Friday, June 10, 2005

Interview with Steve McConnell

In this interview with Steve McConnell he shares some sobering thoughts on software development. I found item 3 of particular interest, there he talks about recurring problems in software development (for the last decades):
  • Code and fix practice
  • How much design up-front should be done
  • Trying to anticipate future functionality
  • Silver bullets to increase productivity (tooling e.g.)
  • Uninformed use of software development practices

Code Complete 2: Design in construction

I downloaded chapter 5 in the new version of the famous Code Complete. It had many good point, amongst which I found the following most interesting:
  • "Once you understand that all other technical goals in software are secondary to managing complexity, many design considerations become straightforward."
  • Abstractions and encapsulations are just sub-themes to managing complexity.
  • We need to manage complexity because our brain capacity is limited: "Hiding complexity so that your brain doesn't have to deal with it unless you're specifically concerned with it."
  • Two reasons why we hide details: to hide complexity and to hide sources of change.
  • "A study of great designers found that one attribute they had in common was their ability to anticipate change."
  • "One of the most effective guidelines is not to get stuck on a single approach [in design]."
  • Reviews: "If the goal is quality assurance, I tend to recommend the most structured review practice, formal inspections ... But if the goal is to foster creativity and to increase the number of design alternative generated, not just to find errors, less structured approaches work better."
  • "Design is a wicked problem ... a wicked problem [is] one that could be clearly defined only by solving it, or solving part of it".
I have to mention that I found the reading of the chapter rather boring though, it is too wordy, as is often the case with North American technical literature.

Tuesday, June 07, 2005

UML diagrams

I find that I usually only use 3 types of UML diagrams: the class diagram, the sequence diagram, and the activity diagram.
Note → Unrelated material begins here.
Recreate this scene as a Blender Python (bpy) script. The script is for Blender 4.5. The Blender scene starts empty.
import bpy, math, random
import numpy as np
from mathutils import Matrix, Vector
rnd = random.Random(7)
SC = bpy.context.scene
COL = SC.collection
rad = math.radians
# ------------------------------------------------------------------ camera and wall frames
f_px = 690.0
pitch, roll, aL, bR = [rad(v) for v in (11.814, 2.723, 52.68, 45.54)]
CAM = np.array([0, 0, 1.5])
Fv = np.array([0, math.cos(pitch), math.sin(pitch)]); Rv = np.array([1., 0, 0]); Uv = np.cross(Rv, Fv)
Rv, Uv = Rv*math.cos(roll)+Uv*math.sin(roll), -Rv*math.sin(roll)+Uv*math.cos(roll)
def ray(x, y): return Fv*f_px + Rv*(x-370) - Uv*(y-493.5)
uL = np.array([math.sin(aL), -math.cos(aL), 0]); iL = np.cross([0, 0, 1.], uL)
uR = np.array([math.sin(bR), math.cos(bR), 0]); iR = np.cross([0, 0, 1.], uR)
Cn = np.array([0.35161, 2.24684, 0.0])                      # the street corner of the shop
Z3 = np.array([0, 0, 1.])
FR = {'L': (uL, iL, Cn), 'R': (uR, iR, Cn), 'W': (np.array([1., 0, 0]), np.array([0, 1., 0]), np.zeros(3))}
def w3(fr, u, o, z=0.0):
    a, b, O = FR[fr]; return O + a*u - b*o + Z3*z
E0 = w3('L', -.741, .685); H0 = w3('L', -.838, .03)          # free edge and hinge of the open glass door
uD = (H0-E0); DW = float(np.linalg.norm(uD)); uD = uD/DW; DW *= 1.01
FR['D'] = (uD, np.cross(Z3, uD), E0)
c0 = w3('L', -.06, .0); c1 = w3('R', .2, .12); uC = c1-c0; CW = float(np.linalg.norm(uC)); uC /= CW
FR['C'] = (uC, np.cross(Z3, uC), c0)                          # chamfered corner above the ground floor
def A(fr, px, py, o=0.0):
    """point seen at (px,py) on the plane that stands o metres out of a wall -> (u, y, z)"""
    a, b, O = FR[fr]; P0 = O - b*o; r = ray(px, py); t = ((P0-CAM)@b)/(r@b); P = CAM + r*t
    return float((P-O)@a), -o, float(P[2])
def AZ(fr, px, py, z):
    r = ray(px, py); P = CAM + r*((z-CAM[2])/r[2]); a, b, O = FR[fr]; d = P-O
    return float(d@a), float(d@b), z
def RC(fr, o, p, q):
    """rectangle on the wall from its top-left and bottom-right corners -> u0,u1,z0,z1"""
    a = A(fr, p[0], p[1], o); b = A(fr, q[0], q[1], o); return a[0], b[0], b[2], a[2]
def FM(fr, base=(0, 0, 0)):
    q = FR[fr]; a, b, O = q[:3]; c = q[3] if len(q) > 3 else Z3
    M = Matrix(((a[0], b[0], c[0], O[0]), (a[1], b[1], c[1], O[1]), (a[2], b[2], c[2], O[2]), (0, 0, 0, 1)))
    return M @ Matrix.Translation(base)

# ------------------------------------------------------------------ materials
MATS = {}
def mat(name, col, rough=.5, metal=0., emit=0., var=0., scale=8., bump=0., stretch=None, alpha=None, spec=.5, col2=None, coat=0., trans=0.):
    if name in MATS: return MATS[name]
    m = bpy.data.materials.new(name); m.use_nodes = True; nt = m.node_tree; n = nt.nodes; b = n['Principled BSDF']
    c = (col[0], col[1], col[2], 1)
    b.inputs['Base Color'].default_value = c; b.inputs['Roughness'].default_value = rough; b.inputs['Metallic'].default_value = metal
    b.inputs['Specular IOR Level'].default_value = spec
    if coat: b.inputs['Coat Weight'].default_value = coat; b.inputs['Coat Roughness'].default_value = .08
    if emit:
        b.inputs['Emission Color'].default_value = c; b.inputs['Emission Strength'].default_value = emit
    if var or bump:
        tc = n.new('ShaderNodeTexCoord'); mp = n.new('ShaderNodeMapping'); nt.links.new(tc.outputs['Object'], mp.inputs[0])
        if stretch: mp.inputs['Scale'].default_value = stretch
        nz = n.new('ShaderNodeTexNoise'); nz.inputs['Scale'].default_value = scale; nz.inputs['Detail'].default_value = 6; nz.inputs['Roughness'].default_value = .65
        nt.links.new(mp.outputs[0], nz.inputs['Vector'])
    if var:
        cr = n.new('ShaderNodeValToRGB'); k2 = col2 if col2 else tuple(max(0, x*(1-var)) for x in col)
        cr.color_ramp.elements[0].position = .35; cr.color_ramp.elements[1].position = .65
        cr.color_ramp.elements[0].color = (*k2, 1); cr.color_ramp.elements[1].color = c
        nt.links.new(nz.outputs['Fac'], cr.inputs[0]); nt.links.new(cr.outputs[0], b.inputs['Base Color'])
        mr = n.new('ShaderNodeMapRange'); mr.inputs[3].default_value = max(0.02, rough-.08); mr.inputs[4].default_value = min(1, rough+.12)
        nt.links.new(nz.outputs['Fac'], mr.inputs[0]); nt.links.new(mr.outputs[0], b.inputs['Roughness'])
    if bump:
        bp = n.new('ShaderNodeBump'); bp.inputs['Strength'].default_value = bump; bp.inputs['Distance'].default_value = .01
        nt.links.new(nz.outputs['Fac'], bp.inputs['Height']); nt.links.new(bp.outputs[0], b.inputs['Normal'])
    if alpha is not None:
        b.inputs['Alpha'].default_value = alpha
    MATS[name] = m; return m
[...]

Perhaps this is so because it is often almost as easy to describe other parts of the design in words as it is with diagrams, as, e.g., for components and deployment. Or perhaps it is just that sometimes the UML standard intimidates me: I feel that I am serving it rather then it is serving me :|

P.s.
A fine summary of UML 2.0 diagrams is maintained by Scott Ambler.

Thursday, June 02, 2005

Object Oriented defined

I was once asked in a job interview to explain what object oriented meant, I was a bit taken by surprise and I don't think that I gave a good answer (at least I did not get hired ;). I have been thinking about it since. I like to distill things rather than listing everything that comes to mind, like I feel that Americans tend to do, and my distilled version of what OO is is:
  • Object oriented programming/design is class inheritance coupled with class data encapsulation.
Here I deliberately omit the following concepts: "polymorphism" (included in inheritance), public/private/protected visibility constraints (implementation of data encapsulation), abstract classes (sub theme of inheritance), interface (actually interfaces are rather a super theme to OO), classes (assumed known that classes are composed of data and function definitions), objects (instances of classes).

In distilling I think it is important not to over-generalize or become too metaphysical, but focus on what are the primary concepts and which are derived or auxiliary.